More than eight decades after it was installed, a memorial to the three 19th-century sibling novelists in London’s Westminster Abbey was amended Thursday to restore the diaereses – the two dots over the e in their surname.

The dots — which indicate that the name is pronounced “brontay” rather than “bront” — were omitted when the stone tablet commemorating Charlotte, Emily and Anne was erected in the abbey’s Poets’ Corner in October 1939, just after the outbreak of World War II.

They were restored after Brontë historian Sharon Wright, editor of the Brontë Society Gazette, raised the issue with Dean of Westminster David Hoyle.
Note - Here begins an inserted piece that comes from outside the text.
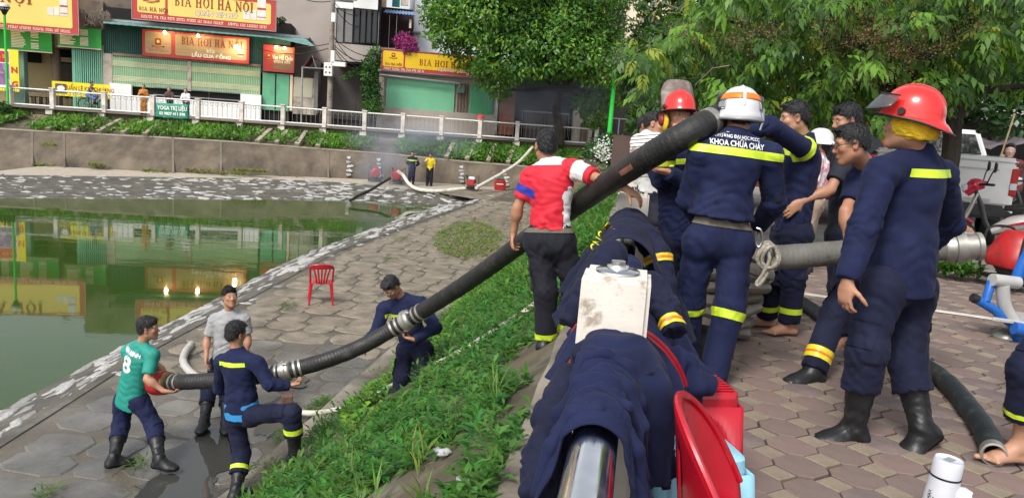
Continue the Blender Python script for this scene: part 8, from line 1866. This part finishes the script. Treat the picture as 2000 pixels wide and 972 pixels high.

The abbey asked its stonemason to tap in the dots and its conservator to paint them.

“There’s no paper record for anyone complaining about this or mentioning this, so I just wanted to put it right, really,” Wright said. “These three Yorkshire women deserve their place here, but they also deserve to have their name spelled correctly.”

It’s believed the writers’ Irish father Patrick changed the spelling of his surname from Brunty or Prunty when he went to university in England.

Raised on the wild Yorkshire moors, all three sisters died before they were 40, leaving enduring novels including Charlotte’s “Jane Eyre,” Emily’s “Wuthering Heights” and Anne’s “The Tenant of Wildfell Hall.”

Rebecca Yorke, director of the Brontë Society, welcomed the restoration.

“As the Brontës and their work are loved and respected all over the world, it’s entirely appropriate that their name is spelled correctly on their memorial,” she said.